The man said, “The woman whom you gave to be with me, she gave me fruit of the tree, and I ate.”

God doesn’t accept this and punishes them both. The commentators who laid the whole blame on Eve were wrong. And, in fairness, Christian institutions past and present have often recognised this too.

Is the Fall necessarily even a bad thing? It initiates the human race into suffering and hard labour, but also into culture, civilisation and moral awareness. Eating the forbidden fruit opened our eyes to our own moral agency – without it we would not be who we are.

Conclusion


As a very long and complex text, the Bible is not unremittingly sexist. There are powerful female figures such as Deborah, a prophet and the only female judge mentioned in the Bible, who leads the Israelites into battle against the Canaanites. The Song of Deborah from Judges 5 is a hymn of victory celebrating the accomplishments of two women: the other is Jael, who bravely kills the enemy commander Sisera by hammering a tent peg through his head. Other major female characters include Abigail from 1 Samuel, Esther and Ruth. Women could be prophets, such as Miriam (Exodus 15:20) and Huldah (2 Kings 22:14). And we have seen how some of the traditional accusations against Eve, such as her responsibility for the Fall, are questionable.

Despite this, there is no escaping sexism in the Bible. Women in the Bible are usually defined as wives, daughters and mothers, and are expected to play a subordinate role. Even when the Bible text is open to interpretation, the interpretations (by men) generally have not treated women as equals.

Given how she has been used as a justification for oppressing women, it is ironic that Eve’s ancestry goes back to the goddesses of Sumer, who were powerful, life-giving deities.

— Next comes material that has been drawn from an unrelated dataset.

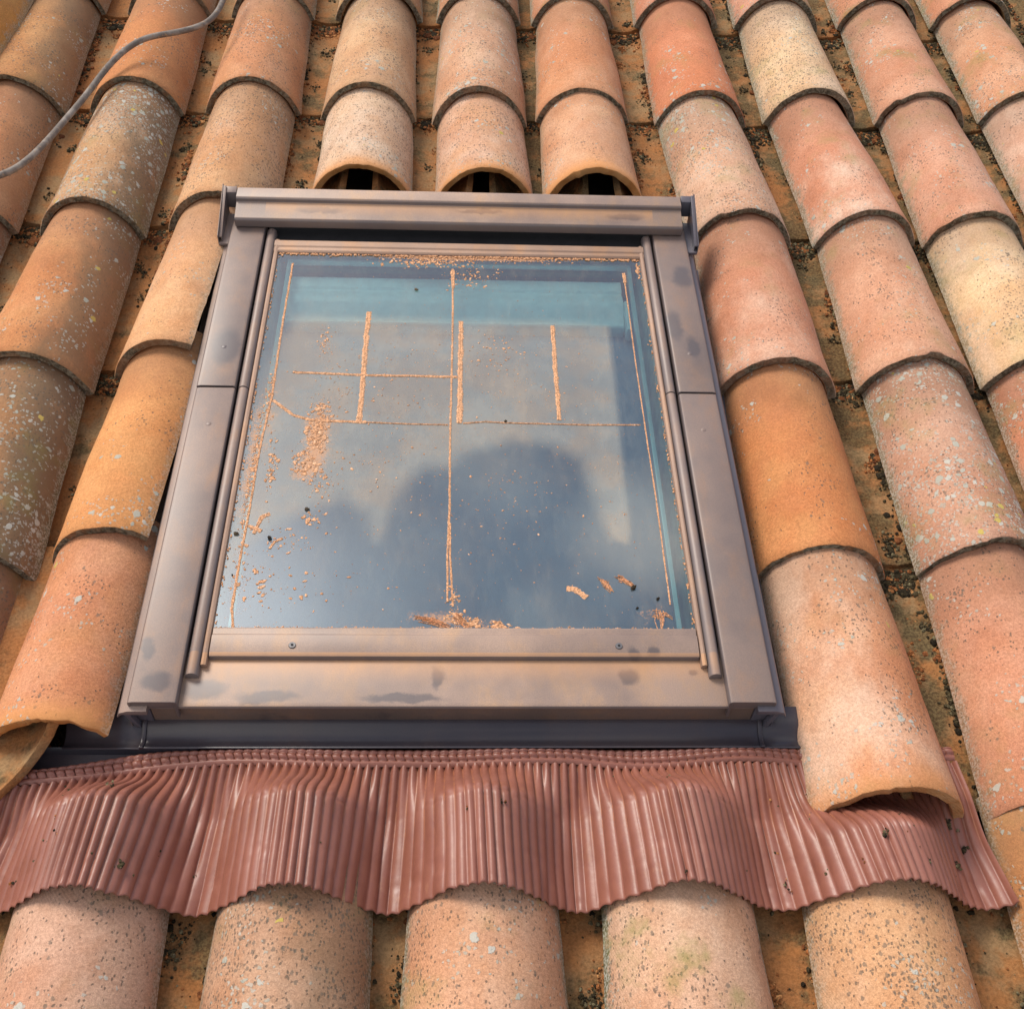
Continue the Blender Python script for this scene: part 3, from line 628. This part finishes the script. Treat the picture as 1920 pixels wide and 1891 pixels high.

Monotheism was invented during a period of history that grants males privileges over females, and the one true God of the Abrahamic religions has been presented in male terms. It is no surprise therefore that all three religions, despite the protests of their apologists, have disempowered women.



[1] The Hebrew word for woman (ishshah) sounds similar to the word for man (ish).
[2] John Gill, Exposition of the Old and New Testament (1746-63).
[3] The Hebrew word nachash, often translated as ‘serpent’, also has the meaning ‘the shining one’ and conveys enchantment or fascination. Whether the writer of J intended us to picture a snake is open to debate.
[4] The serpent acquires its present form only after the disobedient eating of the fruit. We can’t know what it looked like before, but the implication might be that it had legs before it was cursed. This is a detail artists have often ignored.
[5] I am generalising for reasons of space. Of course, the ‘Christian Church’ is not a single institution, nor do its many denominations agree ideologically.
[6] The other Biblical example of a talking animal is Balaam’s donkey from Numbers 22.